5. Drilling apparatus according to claim 3, wherein the sensor means and the drilling means are so disposed in the drilling apparatus that they are aligned with the middle wrap-around area of the tube body on the roller.

6. Drilling apparatus according to claim 1, wherein the sensor means consist of a sender-key contact which is affixed to a swivel lever and rests upon the tube body, which swivel lever carries out a swivel movement each time a metering element affixed in the tube body passes under the sender-key contact and thereby triggers a signal which can be supplied to the control means.

7. Drilling apparatus according to claim 1, wherein the drilling means are facilities for preparing and transmitting laser beams, which facilities are disposed behind the sensor means on the framework as viewed in the direction of advance of the tube body.

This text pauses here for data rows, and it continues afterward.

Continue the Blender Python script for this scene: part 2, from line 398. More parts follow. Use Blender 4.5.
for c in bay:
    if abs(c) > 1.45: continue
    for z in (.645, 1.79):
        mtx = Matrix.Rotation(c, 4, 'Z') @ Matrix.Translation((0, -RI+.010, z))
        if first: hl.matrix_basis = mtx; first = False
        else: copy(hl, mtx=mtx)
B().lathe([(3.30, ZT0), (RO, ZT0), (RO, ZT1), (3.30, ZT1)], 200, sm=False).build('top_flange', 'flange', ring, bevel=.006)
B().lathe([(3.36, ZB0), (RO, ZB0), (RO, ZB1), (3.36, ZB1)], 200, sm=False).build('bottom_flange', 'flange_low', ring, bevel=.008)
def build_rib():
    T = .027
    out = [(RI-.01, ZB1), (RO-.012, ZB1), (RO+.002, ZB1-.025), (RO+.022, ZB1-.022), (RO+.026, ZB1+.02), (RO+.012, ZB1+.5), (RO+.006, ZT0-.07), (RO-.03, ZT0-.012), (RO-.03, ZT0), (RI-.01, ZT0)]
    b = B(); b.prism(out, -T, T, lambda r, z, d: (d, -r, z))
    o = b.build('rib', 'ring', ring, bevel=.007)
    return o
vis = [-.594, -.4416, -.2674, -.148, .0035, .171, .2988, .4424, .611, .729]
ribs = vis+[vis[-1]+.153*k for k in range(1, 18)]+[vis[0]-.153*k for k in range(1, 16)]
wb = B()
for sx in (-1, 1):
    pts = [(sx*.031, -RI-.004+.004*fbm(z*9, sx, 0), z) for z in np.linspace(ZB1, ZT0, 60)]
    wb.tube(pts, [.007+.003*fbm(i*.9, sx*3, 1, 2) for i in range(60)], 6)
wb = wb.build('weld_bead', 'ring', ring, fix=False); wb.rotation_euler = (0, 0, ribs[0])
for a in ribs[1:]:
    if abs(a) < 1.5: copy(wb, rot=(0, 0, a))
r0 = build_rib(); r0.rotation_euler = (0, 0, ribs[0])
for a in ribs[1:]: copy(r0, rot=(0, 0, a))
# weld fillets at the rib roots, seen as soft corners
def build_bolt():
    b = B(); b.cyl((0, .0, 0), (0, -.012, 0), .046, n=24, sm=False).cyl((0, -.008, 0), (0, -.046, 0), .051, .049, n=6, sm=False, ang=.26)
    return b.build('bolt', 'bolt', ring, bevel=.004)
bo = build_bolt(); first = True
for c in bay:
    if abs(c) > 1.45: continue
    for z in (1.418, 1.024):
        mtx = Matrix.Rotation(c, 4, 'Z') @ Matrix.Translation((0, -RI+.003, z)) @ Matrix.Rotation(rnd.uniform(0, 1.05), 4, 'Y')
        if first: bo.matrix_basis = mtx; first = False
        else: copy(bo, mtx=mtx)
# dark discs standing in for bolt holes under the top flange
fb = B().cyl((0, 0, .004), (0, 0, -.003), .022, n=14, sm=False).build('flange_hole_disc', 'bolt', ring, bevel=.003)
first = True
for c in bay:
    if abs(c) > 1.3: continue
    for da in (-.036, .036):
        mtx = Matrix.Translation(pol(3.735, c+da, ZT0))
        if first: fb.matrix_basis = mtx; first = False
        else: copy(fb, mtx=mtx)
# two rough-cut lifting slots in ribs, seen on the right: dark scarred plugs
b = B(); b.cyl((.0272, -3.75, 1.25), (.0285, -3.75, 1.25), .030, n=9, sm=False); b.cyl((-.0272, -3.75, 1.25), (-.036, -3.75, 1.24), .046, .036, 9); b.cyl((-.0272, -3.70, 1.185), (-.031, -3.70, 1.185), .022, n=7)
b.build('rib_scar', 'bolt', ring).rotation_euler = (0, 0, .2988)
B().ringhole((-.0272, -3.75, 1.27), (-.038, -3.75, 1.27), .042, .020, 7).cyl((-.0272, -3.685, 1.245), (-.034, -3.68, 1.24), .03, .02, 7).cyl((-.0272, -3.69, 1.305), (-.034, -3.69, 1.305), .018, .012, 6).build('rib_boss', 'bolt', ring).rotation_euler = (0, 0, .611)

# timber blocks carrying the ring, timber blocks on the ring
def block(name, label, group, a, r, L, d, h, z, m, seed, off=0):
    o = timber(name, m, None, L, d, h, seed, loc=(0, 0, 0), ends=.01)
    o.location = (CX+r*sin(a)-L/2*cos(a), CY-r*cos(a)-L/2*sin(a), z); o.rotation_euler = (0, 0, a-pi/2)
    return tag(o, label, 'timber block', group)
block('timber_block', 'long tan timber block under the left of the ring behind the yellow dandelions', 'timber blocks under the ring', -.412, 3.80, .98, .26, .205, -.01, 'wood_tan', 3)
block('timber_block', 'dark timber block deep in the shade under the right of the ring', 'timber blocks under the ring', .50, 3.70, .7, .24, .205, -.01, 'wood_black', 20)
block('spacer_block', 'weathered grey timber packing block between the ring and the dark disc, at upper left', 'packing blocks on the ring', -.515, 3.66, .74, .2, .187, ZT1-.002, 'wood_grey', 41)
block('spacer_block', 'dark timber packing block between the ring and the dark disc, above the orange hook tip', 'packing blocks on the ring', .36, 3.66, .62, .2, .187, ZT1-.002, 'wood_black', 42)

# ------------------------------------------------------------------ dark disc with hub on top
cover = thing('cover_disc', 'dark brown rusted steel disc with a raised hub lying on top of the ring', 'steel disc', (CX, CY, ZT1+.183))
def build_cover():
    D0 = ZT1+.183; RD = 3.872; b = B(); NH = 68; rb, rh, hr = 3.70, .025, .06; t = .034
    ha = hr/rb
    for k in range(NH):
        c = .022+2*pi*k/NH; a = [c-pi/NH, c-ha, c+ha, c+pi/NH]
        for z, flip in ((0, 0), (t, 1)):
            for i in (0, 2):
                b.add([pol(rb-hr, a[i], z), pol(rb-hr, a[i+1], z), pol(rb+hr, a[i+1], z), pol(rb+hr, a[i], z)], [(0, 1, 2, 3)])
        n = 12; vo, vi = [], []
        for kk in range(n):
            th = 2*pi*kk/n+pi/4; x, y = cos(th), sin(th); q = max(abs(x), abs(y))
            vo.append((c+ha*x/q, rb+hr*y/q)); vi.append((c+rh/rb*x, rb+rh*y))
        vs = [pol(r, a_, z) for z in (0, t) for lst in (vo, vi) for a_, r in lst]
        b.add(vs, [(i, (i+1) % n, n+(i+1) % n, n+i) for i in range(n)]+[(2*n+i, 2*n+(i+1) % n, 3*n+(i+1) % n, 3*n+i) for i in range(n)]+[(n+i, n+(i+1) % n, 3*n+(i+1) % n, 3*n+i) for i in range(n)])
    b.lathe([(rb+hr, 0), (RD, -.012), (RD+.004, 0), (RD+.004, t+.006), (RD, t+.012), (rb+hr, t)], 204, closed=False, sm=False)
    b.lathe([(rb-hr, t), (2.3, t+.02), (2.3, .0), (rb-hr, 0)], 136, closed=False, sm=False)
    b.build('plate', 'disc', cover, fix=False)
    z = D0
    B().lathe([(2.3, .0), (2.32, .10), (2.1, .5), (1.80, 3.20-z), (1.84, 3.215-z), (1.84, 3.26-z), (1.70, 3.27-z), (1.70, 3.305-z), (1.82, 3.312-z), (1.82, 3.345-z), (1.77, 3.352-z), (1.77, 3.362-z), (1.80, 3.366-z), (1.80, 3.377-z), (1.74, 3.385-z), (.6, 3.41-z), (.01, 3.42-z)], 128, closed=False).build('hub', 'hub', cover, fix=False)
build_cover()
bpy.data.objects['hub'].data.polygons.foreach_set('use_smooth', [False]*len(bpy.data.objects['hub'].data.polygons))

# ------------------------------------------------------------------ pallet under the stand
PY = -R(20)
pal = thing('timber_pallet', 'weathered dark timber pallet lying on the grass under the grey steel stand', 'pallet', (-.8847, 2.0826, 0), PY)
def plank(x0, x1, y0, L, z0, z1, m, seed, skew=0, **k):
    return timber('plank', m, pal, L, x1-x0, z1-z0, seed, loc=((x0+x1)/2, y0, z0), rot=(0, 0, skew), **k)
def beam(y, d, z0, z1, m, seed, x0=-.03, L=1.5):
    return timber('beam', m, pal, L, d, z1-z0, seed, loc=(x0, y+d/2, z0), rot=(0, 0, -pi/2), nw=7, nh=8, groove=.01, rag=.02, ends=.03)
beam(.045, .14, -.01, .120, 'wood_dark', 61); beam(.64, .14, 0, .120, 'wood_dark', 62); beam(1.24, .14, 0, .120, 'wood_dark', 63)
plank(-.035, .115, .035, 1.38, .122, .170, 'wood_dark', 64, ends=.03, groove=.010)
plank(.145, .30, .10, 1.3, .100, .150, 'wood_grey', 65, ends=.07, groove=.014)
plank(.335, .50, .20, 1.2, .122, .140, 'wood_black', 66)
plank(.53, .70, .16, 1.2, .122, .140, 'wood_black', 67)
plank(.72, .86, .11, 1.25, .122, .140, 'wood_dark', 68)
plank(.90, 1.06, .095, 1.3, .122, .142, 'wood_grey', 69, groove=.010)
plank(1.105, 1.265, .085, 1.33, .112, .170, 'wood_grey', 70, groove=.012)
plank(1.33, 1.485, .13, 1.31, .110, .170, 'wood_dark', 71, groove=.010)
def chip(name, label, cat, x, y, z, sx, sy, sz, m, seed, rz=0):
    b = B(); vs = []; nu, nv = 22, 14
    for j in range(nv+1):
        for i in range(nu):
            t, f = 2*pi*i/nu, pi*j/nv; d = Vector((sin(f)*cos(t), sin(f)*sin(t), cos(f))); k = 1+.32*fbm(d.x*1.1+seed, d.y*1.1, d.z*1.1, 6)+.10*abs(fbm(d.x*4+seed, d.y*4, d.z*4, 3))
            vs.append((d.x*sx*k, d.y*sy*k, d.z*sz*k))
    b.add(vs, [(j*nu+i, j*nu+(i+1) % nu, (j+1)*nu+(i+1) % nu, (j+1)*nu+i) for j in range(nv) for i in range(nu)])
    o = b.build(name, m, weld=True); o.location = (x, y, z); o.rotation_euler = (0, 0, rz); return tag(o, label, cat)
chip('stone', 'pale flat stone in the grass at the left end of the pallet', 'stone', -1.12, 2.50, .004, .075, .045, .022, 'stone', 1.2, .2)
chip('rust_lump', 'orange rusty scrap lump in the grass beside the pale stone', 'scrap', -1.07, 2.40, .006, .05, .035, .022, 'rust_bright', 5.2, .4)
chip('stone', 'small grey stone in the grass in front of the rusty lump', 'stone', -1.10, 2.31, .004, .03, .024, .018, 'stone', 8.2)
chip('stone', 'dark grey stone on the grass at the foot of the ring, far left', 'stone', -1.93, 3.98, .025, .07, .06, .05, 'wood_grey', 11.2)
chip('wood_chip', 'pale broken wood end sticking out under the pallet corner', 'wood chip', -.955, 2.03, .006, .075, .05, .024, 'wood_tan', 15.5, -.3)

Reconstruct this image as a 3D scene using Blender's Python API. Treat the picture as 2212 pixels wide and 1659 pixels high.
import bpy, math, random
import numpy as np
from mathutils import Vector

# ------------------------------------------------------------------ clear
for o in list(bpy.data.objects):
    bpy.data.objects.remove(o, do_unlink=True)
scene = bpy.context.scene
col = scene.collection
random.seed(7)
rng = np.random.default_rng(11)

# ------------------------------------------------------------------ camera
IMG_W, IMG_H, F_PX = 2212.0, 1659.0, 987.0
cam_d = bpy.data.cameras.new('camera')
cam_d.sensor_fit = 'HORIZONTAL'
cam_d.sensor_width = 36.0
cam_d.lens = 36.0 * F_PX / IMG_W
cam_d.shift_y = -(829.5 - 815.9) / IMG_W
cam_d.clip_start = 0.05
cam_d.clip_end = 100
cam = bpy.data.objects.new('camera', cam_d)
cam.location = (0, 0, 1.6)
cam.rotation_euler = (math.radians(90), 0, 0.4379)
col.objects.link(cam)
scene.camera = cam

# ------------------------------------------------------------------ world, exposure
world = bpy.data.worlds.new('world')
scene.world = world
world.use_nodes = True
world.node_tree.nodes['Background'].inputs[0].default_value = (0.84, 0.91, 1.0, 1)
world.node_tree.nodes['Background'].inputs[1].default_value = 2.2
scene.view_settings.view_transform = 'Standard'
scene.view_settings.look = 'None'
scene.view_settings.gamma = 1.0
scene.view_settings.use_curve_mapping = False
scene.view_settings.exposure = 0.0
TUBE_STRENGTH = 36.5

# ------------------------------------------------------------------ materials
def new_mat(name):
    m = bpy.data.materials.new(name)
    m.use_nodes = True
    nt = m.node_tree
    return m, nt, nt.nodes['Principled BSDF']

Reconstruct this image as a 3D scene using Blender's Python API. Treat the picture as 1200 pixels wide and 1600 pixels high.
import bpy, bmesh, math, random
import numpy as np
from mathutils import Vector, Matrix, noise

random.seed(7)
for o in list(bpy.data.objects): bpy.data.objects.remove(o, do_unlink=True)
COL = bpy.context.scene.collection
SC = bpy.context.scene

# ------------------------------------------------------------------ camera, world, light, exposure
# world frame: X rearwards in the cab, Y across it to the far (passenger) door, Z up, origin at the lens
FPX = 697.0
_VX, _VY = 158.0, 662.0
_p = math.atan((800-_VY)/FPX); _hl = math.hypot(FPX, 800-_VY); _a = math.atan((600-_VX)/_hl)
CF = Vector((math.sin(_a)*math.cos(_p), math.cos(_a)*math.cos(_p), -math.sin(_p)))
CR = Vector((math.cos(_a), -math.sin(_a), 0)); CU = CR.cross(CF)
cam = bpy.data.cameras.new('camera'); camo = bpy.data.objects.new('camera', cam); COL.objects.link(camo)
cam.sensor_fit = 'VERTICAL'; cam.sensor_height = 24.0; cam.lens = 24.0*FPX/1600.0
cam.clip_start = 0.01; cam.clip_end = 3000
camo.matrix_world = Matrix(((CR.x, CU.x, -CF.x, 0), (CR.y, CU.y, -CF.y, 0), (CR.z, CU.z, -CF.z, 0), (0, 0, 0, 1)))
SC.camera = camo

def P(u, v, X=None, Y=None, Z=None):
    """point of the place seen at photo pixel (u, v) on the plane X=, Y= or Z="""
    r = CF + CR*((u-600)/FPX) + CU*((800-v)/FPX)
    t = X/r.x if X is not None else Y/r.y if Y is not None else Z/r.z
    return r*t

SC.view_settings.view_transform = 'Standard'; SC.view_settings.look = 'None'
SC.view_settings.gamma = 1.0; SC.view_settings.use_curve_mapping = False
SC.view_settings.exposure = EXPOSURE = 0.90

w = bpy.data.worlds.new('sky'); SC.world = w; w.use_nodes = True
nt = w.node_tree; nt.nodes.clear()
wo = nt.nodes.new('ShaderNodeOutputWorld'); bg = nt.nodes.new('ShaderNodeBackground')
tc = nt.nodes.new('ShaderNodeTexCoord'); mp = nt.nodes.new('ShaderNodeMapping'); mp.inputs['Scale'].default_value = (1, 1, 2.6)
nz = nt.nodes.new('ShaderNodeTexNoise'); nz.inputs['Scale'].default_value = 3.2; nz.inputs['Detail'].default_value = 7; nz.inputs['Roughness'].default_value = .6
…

8. Drilling apparatus according to claim 6, wherein the drilling operation can be triggered controlled by the control means dependent upon the signal which the control means receive from the sensor means.

9. Drilling apparatus according to claim 7, wherein the drilling operation can be triggered controlled by the control means dependent upon the signal which the control means receive from the sensor means.

10. Drilling apparatus according to claim 7, wherein the facilities for preparing and transmitting the laser beams are so designed that the laser beams hitting the tube body during the drilling operation go along with the advancing tube body.

11. Drilling apparatus according to claim 8, wherein the facilities for preparing and transmitting the laser beams are so designed that the laser beams hitting the tube body during the drilling operation go along with the advancing tube body.

12. Drilling apparatus according to claim 9, wherein the facilities for preparing and transmitting the laser beams are so designed that the laser beams hitting the tube body during the drilling operation go along with the advancing tube body.

13. Drilling apparatus according to claim 1, wherein checking means are affixed behind the drilling means as viewed in the direction of advance of the tube body, by means of which checking means the position of the holes drilled in the tube body can be checked and adjusted relative to the metering elements.